Start

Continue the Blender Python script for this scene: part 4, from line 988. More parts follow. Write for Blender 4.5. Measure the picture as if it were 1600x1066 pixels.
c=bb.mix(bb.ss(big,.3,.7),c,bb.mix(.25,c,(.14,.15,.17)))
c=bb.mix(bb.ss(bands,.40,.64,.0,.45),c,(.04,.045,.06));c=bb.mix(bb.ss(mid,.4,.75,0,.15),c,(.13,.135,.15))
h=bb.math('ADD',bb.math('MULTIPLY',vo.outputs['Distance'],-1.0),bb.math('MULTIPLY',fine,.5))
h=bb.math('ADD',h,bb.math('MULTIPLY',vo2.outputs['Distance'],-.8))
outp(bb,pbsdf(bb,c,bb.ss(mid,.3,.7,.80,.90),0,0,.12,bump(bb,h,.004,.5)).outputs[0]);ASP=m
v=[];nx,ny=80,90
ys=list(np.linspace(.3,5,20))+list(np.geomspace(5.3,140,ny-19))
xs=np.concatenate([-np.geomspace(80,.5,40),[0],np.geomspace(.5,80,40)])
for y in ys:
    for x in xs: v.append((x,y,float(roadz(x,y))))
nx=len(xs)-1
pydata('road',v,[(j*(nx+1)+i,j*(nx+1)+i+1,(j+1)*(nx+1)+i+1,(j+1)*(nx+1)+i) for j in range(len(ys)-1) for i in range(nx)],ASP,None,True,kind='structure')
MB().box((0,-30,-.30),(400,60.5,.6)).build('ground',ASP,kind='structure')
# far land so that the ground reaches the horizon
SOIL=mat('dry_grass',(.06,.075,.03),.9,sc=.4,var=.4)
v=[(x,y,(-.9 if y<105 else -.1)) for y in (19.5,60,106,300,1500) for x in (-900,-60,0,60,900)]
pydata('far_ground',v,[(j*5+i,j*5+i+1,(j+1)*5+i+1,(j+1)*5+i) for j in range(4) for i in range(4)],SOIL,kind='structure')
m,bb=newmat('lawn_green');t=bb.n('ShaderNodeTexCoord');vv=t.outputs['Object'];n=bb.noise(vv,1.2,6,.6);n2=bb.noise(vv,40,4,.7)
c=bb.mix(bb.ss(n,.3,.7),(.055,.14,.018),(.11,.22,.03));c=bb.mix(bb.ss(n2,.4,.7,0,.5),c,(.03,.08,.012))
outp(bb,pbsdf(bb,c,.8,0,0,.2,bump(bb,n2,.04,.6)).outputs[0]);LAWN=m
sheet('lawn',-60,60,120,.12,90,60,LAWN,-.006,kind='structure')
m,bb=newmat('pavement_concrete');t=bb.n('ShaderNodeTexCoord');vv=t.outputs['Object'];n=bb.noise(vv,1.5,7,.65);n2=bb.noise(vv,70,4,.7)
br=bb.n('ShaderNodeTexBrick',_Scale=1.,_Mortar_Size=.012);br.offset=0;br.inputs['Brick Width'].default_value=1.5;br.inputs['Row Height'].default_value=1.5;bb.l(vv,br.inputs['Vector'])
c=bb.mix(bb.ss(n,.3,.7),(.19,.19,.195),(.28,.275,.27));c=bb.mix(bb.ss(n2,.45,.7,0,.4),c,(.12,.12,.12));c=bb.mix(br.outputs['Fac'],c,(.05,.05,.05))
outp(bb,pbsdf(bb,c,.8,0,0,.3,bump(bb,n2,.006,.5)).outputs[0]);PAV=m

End

What is required – Output the whole listing above again, word for word.

The completed task –
Continue the Blender Python script for this scene: part 4, from line 988. More parts follow. Write for Blender 4.5. Measure the picture as if it were 1600x1066 pixels.
c=bb.mix(bb.ss(big,.3,.7),c,bb.mix(.25,c,(.14,.15,.17)))
c=bb.mix(bb.ss(bands,.40,.64,.0,.45),c,(.04,.045,.06));c=bb.mix(bb.ss(mid,.4,.75,0,.15),c,(.13,.135,.15))
h=bb.math('ADD',bb.math('MULTIPLY',vo.outputs['Distance'],-1.0),bb.math('MULTIPLY',fine,.5))
h=bb.math('ADD',h,bb.math('MULTIPLY',vo2.outputs['Distance'],-.8))
outp(bb,pbsdf(bb,c,bb.ss(mid,.3,.7,.80,.90),0,0,.12,bump(bb,h,.004,.5)).outputs[0]);ASP=m
v=[];nx,ny=80,90
ys=list(np.linspace(.3,5,20))+list(np.geomspace(5.3,140,ny-19))
xs=np.concatenate([-np.geomspace(80,.5,40),[0],np.geomspace(.5,80,40)])
for y in ys:
    for x in xs: v.append((x,y,float(roadz(x,y))))
nx=len(xs)-1
pydata('road',v,[(j*(nx+1)+i,j*(nx+1)+i+1,(j+1)*(nx+1)+i+1,(j+1)*(nx+1)+i) for j in range(len(ys)-1) for i in range(nx)],ASP,None,True,kind='structure')
MB().box((0,-30,-.30),(400,60.5,.6)).build('ground',ASP,kind='structure')
# far land so that the ground reaches the horizon
SOIL=mat('dry_grass',(.06,.075,.03),.9,sc=.4,var=.4)
v=[(x,y,(-.9 if y<105 else -.1)) for y in (19.5,60,106,300,1500) for x in (-900,-60,0,60,900)]
pydata('far_ground',v,[(j*5+i,j*5+i+1,(j+1)*5+i+1,(j+1)*5+i) for j in range(4) for i in range(4)],SOIL,kind='structure')
m,bb=newmat('lawn_green');t=bb.n('ShaderNodeTexCoord');vv=t.outputs['Object'];n=bb.noise(vv,1.2,6,.6);n2=bb.noise(vv,40,4,.7)
c=bb.mix(bb.ss(n,.3,.7),(.055,.14,.018),(.11,.22,.03));c=bb.mix(bb.ss(n2,.4,.7,0,.5),c,(.03,.08,.012))
outp(bb,pbsdf(bb,c,.8,0,0,.2,bump(bb,n2,.04,.6)).outputs[0]);LAWN=m
sheet('lawn',-60,60,120,.12,90,60,LAWN,-.006,kind='structure')
m,bb=newmat('pavement_concrete');t=bb.n('ShaderNodeTexCoord');vv=t.outputs['Object'];n=bb.noise(vv,1.5,7,.65);n2=bb.noise(vv,70,4,.7)
br=bb.n('ShaderNodeTexBrick',_Scale=1.,_Mortar_Size=.012);br.offset=0;br.inputs['Brick Width'].default_value=1.5;br.inputs['Row Height'].default_value=1.5;bb.l(vv,br.inputs['Vector'])
c=bb.mix(bb.ss(n,.3,.7),(.19,.19,.195),(.28,.275,.27));c=bb.mix(bb.ss(n2,.45,.7,0,.4),c,(.12,.12,.12));c=bb.mix(br.outputs['Fac'],c,(.05,.05,.05))
outp(bb,pbsdf(bb,c,.8,0,0,.3,bump(bb,n2,.006,.5)).outputs[0]);PAV=m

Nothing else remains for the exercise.